Rest easy, this is simply NRG settlement money (remember EVGo is owned by NRG, and is the entity administering settlement money). The settlement requires NRG/EVGo to invest $102.5 million to deploy EV charging infrastructure across California: $50.5 million to public fast charging "Freedom Stations" (one DC 100kW port + one level 2, or two 100kW ports), $40.0 million to install infrastructure to support at least 10,000 stubs at existing facilities, $1.9 million to stationary storage, $2.12 to high-power EV charging demonstrations (your 150kW stations), $1 million to UCSD for EV storage accelerator (EVSA), and then $4.0 million on projects in "Under-Served Communities. $3.48 of which goes to develop seven EV charging hubs in disadvantaged communities (each hub will have at least four 50kW DC), and finally, amazingly specifically mentioned in the settlement agreement is the "Green Raiteros of Huron", with their $519,400. What a boondoggle for Huron.
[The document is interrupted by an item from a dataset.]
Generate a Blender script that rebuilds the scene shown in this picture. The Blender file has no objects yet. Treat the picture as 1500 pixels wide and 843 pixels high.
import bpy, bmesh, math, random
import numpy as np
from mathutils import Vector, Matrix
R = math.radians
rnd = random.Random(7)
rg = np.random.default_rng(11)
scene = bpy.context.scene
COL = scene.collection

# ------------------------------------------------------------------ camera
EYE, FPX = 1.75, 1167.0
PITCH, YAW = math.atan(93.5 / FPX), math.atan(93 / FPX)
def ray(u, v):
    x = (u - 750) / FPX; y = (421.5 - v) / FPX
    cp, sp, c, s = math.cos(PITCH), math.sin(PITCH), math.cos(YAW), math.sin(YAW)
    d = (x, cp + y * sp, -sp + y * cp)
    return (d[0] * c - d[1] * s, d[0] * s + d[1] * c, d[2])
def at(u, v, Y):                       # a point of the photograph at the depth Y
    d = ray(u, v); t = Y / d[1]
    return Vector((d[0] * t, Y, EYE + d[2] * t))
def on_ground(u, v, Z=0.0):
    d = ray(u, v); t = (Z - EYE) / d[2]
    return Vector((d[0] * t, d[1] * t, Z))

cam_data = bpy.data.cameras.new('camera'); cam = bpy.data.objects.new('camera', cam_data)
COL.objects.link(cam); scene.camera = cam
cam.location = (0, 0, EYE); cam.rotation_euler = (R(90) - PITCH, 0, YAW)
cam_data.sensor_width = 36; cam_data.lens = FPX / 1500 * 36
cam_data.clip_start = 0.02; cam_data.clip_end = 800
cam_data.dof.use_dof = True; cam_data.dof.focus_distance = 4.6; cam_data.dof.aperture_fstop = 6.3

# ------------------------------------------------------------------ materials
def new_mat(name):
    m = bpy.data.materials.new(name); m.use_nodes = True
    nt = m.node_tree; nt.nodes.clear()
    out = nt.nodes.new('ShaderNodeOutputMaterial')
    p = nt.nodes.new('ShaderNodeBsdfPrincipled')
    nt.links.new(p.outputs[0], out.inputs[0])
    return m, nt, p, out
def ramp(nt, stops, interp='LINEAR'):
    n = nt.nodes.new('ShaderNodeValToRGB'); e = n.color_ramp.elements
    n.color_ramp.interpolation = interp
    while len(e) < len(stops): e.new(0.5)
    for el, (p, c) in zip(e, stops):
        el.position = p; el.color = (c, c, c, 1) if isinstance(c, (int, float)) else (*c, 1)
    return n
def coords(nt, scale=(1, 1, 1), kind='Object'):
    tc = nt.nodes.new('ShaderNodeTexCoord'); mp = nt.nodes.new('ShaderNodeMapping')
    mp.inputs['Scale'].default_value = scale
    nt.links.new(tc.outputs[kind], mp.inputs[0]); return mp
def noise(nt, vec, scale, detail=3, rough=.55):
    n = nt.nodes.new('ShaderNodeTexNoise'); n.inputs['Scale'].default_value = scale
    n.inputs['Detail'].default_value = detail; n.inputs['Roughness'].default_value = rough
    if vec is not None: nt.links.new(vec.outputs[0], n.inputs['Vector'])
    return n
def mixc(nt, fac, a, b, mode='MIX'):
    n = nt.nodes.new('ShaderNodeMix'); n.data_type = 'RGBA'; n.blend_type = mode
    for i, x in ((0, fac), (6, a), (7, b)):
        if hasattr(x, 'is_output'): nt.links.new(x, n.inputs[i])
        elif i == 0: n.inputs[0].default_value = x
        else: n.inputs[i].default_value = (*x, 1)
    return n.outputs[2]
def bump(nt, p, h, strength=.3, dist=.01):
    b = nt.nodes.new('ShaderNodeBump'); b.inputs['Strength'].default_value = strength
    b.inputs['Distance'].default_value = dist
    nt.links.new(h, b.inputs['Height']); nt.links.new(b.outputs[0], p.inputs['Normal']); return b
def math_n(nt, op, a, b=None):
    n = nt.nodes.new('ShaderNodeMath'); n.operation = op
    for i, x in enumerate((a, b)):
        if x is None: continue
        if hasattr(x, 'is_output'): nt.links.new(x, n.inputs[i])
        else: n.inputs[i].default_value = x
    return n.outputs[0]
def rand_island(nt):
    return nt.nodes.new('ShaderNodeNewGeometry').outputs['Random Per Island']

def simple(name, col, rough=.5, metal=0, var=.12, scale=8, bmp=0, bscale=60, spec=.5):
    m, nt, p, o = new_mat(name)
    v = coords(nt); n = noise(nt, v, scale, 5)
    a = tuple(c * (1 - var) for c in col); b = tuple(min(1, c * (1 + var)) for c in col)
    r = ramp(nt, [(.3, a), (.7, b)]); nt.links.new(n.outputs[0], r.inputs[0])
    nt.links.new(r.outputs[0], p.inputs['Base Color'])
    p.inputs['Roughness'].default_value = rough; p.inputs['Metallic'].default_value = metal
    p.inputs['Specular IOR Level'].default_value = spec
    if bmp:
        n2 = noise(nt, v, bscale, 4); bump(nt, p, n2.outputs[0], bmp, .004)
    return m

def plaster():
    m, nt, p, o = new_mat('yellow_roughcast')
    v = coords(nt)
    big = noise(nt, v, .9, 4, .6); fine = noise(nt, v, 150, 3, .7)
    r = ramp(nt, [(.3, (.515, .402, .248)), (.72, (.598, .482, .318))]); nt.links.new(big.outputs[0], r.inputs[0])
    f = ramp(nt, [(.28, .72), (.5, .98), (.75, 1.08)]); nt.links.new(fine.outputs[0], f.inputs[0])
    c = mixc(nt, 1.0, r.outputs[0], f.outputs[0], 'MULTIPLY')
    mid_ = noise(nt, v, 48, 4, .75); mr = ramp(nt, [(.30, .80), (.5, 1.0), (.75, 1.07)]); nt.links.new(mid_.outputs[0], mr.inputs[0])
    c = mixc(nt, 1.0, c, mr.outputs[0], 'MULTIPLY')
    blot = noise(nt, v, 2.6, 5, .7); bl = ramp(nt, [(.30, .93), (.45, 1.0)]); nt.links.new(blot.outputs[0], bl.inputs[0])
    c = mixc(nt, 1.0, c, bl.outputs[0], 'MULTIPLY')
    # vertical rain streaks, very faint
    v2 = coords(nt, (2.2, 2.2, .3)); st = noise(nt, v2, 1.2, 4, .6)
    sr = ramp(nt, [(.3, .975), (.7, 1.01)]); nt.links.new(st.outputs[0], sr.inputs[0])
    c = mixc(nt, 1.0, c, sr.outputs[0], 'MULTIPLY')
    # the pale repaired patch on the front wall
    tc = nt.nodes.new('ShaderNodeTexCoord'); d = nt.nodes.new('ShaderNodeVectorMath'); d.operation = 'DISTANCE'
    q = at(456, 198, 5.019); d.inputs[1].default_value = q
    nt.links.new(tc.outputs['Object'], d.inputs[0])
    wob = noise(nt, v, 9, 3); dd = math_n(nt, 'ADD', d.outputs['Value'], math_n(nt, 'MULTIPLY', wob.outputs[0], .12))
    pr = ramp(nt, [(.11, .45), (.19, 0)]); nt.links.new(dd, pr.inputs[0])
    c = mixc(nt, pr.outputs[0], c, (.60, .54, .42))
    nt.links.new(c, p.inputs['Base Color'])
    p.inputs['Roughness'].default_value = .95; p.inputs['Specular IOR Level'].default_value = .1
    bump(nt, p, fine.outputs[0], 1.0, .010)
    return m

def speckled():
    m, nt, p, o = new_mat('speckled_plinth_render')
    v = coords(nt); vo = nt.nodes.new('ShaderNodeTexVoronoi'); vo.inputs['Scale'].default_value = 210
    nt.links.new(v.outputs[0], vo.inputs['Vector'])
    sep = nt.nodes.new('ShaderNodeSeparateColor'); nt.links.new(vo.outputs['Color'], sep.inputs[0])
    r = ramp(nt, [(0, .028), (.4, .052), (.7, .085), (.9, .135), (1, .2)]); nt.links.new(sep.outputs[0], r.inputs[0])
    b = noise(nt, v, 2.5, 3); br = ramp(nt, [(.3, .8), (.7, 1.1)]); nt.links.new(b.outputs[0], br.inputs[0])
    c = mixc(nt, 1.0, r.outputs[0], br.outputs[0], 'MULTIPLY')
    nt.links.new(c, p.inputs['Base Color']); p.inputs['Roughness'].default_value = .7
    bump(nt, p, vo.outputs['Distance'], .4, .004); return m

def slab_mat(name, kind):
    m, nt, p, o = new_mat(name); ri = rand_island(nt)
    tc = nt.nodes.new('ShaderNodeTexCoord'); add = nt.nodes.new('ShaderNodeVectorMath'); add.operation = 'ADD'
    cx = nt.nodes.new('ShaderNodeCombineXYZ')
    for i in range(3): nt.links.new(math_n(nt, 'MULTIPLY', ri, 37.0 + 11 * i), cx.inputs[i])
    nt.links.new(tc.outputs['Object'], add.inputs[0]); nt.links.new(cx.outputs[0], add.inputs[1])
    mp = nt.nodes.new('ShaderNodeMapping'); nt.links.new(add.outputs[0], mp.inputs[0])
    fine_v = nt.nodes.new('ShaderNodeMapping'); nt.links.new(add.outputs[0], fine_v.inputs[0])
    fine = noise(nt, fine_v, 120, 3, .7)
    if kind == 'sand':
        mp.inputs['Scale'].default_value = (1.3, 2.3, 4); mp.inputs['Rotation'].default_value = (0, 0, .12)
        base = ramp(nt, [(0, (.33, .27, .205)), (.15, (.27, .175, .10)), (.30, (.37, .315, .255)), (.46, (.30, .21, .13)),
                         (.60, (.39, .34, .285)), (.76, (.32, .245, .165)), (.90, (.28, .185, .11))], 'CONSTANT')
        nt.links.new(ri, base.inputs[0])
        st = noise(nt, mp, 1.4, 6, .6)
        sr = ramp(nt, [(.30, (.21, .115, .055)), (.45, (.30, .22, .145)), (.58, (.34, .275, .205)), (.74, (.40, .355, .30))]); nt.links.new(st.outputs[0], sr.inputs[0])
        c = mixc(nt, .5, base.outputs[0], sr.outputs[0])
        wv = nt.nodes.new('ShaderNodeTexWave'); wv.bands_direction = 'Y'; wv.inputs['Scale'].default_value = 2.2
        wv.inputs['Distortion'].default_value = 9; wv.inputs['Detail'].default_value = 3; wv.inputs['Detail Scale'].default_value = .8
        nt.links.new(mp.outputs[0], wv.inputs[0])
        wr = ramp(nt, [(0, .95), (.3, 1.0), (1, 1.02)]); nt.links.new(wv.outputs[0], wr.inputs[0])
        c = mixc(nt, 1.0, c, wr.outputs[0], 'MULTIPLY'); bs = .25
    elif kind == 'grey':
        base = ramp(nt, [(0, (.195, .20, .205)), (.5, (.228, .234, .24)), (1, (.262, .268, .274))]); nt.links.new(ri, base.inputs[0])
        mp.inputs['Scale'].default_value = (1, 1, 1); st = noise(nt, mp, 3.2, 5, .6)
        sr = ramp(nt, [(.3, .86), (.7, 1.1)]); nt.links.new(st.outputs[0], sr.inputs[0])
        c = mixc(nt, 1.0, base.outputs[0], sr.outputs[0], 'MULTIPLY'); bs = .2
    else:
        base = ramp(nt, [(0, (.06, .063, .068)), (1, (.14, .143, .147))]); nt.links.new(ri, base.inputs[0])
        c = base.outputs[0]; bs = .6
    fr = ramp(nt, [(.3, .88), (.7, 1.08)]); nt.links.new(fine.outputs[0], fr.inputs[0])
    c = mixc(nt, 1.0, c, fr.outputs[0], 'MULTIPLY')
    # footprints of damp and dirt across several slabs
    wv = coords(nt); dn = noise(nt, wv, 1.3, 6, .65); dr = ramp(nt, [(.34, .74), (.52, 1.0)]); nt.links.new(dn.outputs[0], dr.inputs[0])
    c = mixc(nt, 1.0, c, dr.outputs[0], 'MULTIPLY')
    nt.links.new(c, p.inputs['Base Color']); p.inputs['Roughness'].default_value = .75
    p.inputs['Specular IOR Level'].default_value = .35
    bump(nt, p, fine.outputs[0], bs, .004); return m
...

About 1/2 the budget is fed back into the community organizer networks, and about 1/2 for infrastructure. No vehicles were purchased by NRG money. The single most expensive item is "Energy Storage" of $75,000, footnote 23/24 (there is typo on copy) indicates batteries are added to manage grid load and mitigate cost, so $42,500 for 80kWh Nissan 2nd life battery, $30,000 for EPC coverter, with $2,500 for shipping/commissioning and $2,500 controller license cost share.

Once again, it appears the press release information provided to the media was incomplete, and assumptions made. And I thought those farmworkers had pulled a fast one, or that actual taxpayer money was involved. Boy, was I wrong.